NASA’s Cosmic Ray Energetics and Mass experiment that launched to the International Space Station earlier this month not only has a cool name, the ISS-CREAM, but it does something cool too, it will measure cosmic rain.

The ISS-CREAM was installed on the Japanese Experiment Module-Exposed Facility outside of the ISS last week and is now being prepped by the astronauts on board for an experimental mission. The new experiment is set to last one to three years once the fine tuning is complete. During that time CREAM will collect data on high-energy cosmic ray particles that are moving almost as fast as the speed of light.

These particles from deep space are like a constant rainfall on Earth and have been measured before but never by anything as capable or precise as the ISS-CREAM. Previously the studies of these rays have been done via balloon, which only lasted 191 days, a number the new experiment will likely blow right past.

The ISS-CREAM ironically looks similar in size to a refrigerator.
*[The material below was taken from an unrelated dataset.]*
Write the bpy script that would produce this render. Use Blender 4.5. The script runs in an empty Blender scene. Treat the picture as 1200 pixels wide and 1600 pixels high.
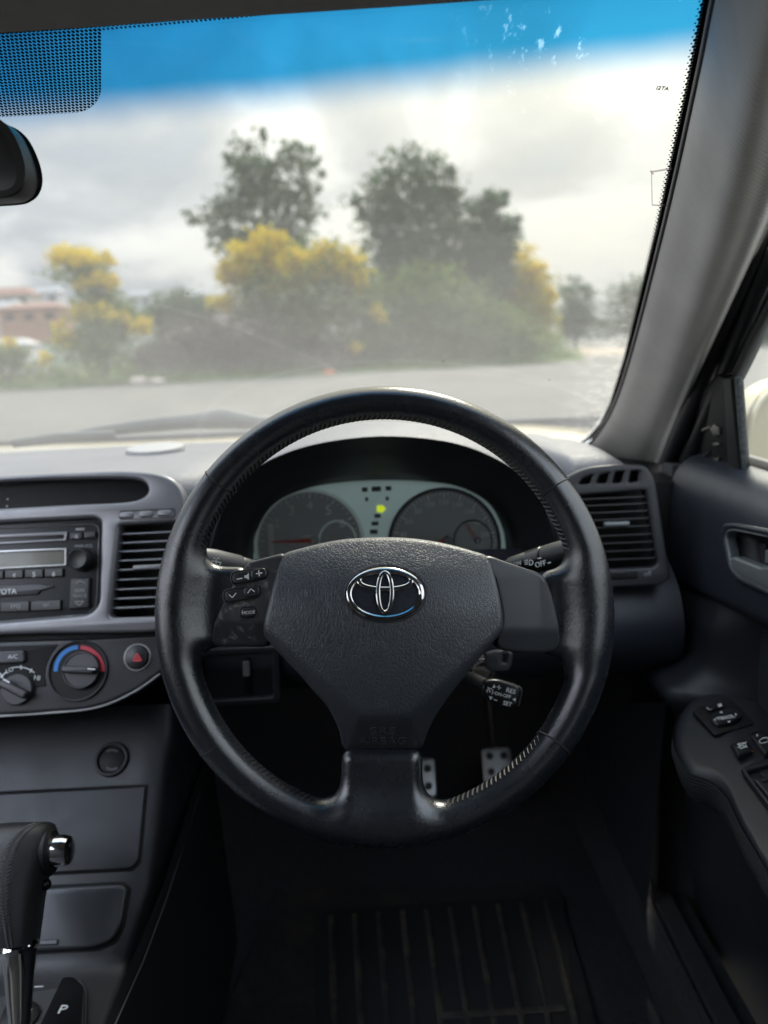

It features more instruments and newer versions of the detectors that were used during balloon missions. Thanks to the placement right on the space station’s doorstep the CREAM will measure cosmic ray particles, more specifically protons, electrons, helium nuclei and the nuclei of other elements as well, according to NASA. The paths of the rays are almost impossible to track and the higher the energy is the lower the chance that it’ll hit a detector, so the more time in space the better.

The hope is that CREAM will be able to record data that will give researchers insight into what gives cosmic rays the energy they have and whether they’re accelerated by a single cause or not. It’s the first space mission that is able to measure the low flux of cosmic rays at a certain point in the cosmic ray spectrum.

The cosmic particles are detected when they collide with one of the instruments attached to CREAM, according to NASA. There are several of these instruments that can detect the rays. A silicon charge detector that measures electrical charges. It does this by producing the impact that then cascades the particles that fall into detectors that can determine the energy. There’s also two scintillator-based detector systems that can identify singly charges electrons and protons, according to NASA.

ISS-CREAM was launched on the 12th SpaceX commercial resupply mission to the ISS. In addition to the ISS-CREAM the nearly 6,000 lb payload included other science experiments like the supplies to continue the growth of food in space. The payload was sent up in one of SpaceX’s Dragon pods that is still attached to the station and won’t return for weeks or months.